• [STATED TASK]: Please give back word for word the lines below, from the first one through the one with "obj('ground', g, M_turf, smooth=True, kind='structure')".

• [EXTRACTED DATA]:
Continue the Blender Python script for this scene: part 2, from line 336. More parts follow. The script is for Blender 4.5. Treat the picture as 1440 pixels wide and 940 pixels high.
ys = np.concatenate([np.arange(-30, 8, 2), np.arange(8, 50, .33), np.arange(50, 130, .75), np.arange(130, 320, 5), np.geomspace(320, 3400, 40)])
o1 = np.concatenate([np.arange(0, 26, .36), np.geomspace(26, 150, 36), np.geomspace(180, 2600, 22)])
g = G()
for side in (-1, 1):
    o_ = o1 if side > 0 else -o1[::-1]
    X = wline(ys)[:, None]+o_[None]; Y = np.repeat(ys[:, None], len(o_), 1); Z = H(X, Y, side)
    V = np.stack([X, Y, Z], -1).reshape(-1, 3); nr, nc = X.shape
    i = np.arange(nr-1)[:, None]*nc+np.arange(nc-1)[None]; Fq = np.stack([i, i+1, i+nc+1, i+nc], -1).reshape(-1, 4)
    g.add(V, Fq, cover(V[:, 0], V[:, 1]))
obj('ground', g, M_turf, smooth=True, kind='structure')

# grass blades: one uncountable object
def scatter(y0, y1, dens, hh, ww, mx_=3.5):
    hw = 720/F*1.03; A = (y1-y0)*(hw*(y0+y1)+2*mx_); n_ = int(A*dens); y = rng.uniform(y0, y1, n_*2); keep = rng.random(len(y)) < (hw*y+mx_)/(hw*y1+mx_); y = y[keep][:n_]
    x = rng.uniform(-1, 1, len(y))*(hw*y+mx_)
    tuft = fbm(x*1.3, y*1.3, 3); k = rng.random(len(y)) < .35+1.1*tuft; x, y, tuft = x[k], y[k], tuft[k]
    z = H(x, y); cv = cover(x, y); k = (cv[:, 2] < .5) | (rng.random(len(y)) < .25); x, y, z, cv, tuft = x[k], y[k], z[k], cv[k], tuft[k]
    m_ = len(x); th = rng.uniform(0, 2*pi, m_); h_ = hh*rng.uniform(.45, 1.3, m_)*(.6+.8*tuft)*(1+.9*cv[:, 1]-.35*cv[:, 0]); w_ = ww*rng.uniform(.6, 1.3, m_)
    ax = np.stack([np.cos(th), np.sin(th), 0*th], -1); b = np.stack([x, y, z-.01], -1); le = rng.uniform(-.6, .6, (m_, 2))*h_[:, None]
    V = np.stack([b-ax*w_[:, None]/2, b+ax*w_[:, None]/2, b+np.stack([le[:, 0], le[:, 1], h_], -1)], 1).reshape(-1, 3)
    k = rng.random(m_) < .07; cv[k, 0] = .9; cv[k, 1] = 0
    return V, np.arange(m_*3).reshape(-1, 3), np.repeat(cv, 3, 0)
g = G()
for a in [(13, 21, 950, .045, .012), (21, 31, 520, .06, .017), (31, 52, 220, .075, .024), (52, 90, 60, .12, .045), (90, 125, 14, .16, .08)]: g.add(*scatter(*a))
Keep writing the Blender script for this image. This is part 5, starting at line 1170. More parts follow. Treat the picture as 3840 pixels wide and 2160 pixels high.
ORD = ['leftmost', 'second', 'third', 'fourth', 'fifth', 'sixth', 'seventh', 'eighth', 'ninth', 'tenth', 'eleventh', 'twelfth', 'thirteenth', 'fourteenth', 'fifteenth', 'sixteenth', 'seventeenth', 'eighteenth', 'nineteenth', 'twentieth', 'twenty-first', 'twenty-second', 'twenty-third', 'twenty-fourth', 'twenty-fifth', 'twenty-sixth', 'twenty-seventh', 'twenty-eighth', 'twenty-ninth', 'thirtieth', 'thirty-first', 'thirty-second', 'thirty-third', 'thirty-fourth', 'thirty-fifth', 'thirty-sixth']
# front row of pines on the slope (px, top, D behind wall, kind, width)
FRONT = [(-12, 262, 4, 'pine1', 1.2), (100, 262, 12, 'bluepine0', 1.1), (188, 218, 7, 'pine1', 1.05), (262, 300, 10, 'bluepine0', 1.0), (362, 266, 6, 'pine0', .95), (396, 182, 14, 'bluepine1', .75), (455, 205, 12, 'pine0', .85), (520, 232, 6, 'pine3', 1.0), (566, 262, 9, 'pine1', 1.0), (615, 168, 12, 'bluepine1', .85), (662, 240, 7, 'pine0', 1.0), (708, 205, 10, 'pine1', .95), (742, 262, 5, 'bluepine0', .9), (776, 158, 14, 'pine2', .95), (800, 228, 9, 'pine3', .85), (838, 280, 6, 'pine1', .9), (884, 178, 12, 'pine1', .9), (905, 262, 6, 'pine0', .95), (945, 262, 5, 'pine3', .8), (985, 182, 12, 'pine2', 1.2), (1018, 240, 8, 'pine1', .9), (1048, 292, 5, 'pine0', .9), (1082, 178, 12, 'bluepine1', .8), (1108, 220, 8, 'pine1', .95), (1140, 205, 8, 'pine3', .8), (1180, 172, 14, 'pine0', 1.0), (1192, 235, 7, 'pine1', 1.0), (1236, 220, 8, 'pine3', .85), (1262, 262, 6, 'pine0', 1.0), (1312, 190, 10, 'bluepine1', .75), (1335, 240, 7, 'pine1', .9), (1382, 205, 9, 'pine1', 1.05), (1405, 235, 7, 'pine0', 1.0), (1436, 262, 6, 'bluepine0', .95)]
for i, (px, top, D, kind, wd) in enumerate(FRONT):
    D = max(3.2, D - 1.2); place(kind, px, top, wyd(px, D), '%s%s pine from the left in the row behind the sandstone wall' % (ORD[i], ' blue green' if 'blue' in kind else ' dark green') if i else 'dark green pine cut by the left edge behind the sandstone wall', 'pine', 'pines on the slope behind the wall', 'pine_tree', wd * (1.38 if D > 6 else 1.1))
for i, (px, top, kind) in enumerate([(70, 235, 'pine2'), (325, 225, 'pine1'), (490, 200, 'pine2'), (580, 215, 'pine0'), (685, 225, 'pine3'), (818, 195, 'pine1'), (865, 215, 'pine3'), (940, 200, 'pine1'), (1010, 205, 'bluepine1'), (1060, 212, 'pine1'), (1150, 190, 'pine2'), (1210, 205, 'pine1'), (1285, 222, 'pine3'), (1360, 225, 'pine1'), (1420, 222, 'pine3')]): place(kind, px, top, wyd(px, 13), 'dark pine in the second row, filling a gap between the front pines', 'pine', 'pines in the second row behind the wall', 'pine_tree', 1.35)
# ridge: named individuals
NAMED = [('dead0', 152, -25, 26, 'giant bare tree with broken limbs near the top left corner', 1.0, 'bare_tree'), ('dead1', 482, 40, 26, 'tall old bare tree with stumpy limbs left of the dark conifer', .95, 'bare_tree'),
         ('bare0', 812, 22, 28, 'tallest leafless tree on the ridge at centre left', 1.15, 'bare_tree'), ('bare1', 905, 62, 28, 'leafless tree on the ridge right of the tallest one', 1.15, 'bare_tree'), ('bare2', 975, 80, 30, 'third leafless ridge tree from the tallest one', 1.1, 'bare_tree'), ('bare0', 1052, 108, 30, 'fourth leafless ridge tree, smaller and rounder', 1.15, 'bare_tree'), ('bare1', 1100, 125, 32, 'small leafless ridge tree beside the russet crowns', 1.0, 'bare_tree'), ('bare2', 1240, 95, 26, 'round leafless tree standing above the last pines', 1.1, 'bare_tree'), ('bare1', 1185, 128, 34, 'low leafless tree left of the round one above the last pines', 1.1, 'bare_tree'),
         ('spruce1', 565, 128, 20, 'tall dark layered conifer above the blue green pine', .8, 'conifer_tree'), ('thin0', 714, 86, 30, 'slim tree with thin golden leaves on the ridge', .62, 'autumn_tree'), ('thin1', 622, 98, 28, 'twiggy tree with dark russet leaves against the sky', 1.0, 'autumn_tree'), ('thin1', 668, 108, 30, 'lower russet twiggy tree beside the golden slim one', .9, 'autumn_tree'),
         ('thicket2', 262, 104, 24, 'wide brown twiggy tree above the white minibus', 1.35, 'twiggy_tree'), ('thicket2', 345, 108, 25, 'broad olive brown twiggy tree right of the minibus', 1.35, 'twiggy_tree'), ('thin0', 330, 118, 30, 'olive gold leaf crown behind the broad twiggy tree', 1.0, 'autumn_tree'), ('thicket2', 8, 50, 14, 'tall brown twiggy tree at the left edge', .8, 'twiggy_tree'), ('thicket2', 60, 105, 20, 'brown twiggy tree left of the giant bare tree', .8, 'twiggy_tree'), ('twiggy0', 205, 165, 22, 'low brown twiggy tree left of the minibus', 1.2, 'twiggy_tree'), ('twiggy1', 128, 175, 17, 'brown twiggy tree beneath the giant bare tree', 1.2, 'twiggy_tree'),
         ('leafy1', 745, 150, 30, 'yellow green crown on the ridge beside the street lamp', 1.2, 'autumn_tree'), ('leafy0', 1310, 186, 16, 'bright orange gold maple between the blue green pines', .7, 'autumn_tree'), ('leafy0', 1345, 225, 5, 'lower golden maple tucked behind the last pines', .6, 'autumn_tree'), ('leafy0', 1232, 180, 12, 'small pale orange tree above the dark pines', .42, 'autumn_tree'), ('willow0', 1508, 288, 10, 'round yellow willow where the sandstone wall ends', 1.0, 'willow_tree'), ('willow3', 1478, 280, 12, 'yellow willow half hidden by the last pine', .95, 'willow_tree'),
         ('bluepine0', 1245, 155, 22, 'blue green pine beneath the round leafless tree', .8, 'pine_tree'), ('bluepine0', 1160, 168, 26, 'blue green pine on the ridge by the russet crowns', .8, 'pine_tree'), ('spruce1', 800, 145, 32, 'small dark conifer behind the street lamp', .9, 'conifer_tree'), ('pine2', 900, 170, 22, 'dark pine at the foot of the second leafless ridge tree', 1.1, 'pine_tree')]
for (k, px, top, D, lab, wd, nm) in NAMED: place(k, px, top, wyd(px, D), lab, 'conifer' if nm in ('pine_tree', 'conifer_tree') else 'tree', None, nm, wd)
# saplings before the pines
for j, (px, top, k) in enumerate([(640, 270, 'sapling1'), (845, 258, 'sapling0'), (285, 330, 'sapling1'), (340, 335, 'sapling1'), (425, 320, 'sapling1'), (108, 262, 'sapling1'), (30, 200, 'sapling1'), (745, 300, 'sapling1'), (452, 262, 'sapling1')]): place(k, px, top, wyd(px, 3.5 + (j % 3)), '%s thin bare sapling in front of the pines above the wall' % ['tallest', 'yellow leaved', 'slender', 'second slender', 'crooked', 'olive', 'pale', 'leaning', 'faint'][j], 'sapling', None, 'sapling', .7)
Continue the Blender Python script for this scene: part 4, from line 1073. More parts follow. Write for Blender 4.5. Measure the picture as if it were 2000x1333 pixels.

• [FINISHED ANSWER]:
Continue the Blender Python script for this scene: part 2, from line 336. More parts follow. The script is for Blender 4.5. Treat the picture as 1440 pixels wide and 940 pixels high.
ys = np.concatenate([np.arange(-30, 8, 2), np.arange(8, 50, .33), np.arange(50, 130, .75), np.arange(130, 320, 5), np.geomspace(320, 3400, 40)])
o1 = np.concatenate([np.arange(0, 26, .36), np.geomspace(26, 150, 36), np.geomspace(180, 2600, 22)])
g = G()
for side in (-1, 1):
    o_ = o1 if side > 0 else -o1[::-1]
    X = wline(ys)[:, None]+o_[None]; Y = np.repeat(ys[:, None], len(o_), 1); Z = H(X, Y, side)
    V = np.stack([X, Y, Z], -1).reshape(-1, 3); nr, nc = X.shape
    i = np.arange(nr-1)[:, None]*nc+np.arange(nc-1)[None]; Fq = np.stack([i, i+1, i+nc+1, i+nc], -1).reshape(-1, 4)
    g.add(V, Fq, cover(V[:, 0], V[:, 1]))
obj('ground', g, M_turf, smooth=True, kind='structure')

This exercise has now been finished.